Pour nous, comme pour les Algériens, nous nous sommes réinterrogés sur ce que cela signifie d'être fils d'Augustin. Est-ce uniquement par fierté, parce qu'il a grimpé presque au sommet de l'Empire romain? Est-ce parce que c'est l'Algérien le plus connu dans le monde, au moins dans les universités de philosophie ou de théologie? Est-ce parce qu'il y a, dans la manière dont il a vécu et dans quelques aspects de sa pensée, quelque chose qui est toujours source d'inspiration? Cela nous a renvoyés à tous cette interrogation.

Quelle est la teneur du dialogue interreligieux avec les musulmans dans votre diocèse?

C'est le quotidien de nos vies. Il y a beaucoup de journées où l’on ne rencontre que des musulmans. Que l'on soit étudiant à l'université, que l’on soit prêtre ou religieuse. Ceux qui franchissent le seuil de nos lieux d'Église sont d'abord des musulmans qui viennent par amitié pour une activité, pour une visite.

Nous n'avons pas beaucoup de choses au plan institutionnel mais ce n'est pas d'abord ce que nous cherchons. Les Algériens ont la sensibilité spirituelle à fleur de peau. Là où dans d'autres pays, la sécularisation prédomine, ici nous exprimons la foi qui nous habite de facon très spontanée. C’est un partage presque quotidien. C'est très fort.

Quelles vont être vos priorités pastorales?

Elles ont déjà été fixées par le précédent évêque et demeurent: se structurer dans notre foi chrétienne, affermir la communauté locale et creuser nos relations avec les autres, avec le monde musulman. J'ai évoqué le défi des langues et des cultures différentes, mais il y a aussi celui de la communauté. Nous avons des paroisses où il n'y a pas de prêtre à demeure et qui ont la messe dominicale deux fois par mois. Mais elles se réunissent régulièrement.

Qu'est ce qui fait une communauté? Est-ce d'abord la présence d'un prêtre ou est-ce la présence de chrétiens qui se réunissent, s'organisent, y compris pour partager ensemble sur la Parole de Dieu? J'étais à Béjaïa, l’une des paroisses du diocèse. Ils ont un prêtre deux fois par mois le vendredi, puisque nous célébrons la messe dominicale le vendredi, jour de congé. Le dimanche, tout le monde est au travail ou aux études. Le vendredi où il n'y a pas de prêtre, ils se réunissent, ils célèbrent, deux d'entre eux, à tour de rôle. C'est une mission. Ce n'est pas une question de volontariat. Qui commente la Parole de Dieu? Comment retentit-elle dans leur vie? Il faut vraiment que chaque communauté arrive à vivre cela. Quand il y a un prêtre, c'est une grâce supplémentaire et on célèbre l'Eucharistie.

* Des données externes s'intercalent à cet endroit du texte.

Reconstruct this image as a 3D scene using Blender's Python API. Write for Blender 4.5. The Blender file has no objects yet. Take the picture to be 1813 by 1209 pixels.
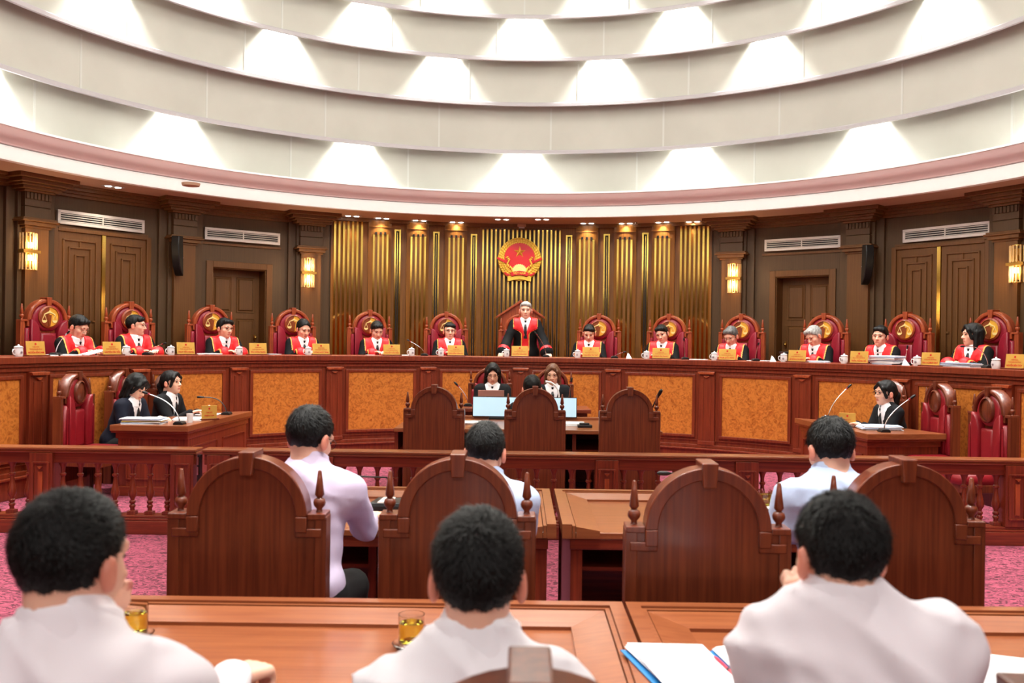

Nous avons bien sûr le défi des permanents d'Églises, prêtres, religieuses. Nous manquons aussi de volontaires, pour animer nos communautés, pour un certain nombre de services. L’économe doit etre renouvelé. La difficulté d'obtention de de visas nous ralentit. Il y a un défi aussi de ressources matérielles dans une Église dont dont les fidèles sont à 90% des étudiants. On essaie de faire face, on a confiance. Le Seigneur a fondé son Église, il a son projet. Comme le dit Augustin, on chante "l'Alléluia de la route", c'est-à-dire l’Alléluia de la certitude que le Seigneur nous accompagne, même si, c'est un Alléluia quelquefois difficile, mais il nous porte.

Selon vous, quel est le témoignage de votre Église locale au sein de l’Église universelle? Que lui dit-elle?

L'Église universelle sait ce qu'elle reçoit et ce qui la touche. Nous essayons d'avancer très modestement. Devant les vicissitudes, nous essayons de continuer à aimer, chanter et avancer. Ce sont les trois mots de la pensée d'Augustin que j'ai retenu comme devise “aime, chante et marche et va de l'avant”. Chaque Église a ses défis. Mais là aussi, c'est signe d'encouragement. Que l’on s’encourage mutuellement est précieux.

En cette Année sainte du Jubilé, aussi celle de votre ordination épiscopale, quelles espérances chérissez-vous?

A mon ordination, le 18 octobre, il va y avoir peut être 400 personnes. C'est la capacité maximale de la basilique. Parmi eux, je pense qu'il n'y aura pas plus de la moitié, sans doute moins de la moitié, qui seront des catholiques. Une part d'entre eux seront les étudiants d'Afrique subsaharienne, d'autres dénominations chrétiennes. Au moins un tiers seront des amis musulmans, peut-être plus encore. Le défi pour nous, c'est vraiment que la bonne nouvelle que nous annonçons, dont nous sommes porteurs, soit bonne nouvelle pour tous. Qu’elle ne soit pas ressentie comme une menace, comme une concurrence, comme un travail pour nous, mais un travail au service de tous. Une Bonne nouvelle pour tous.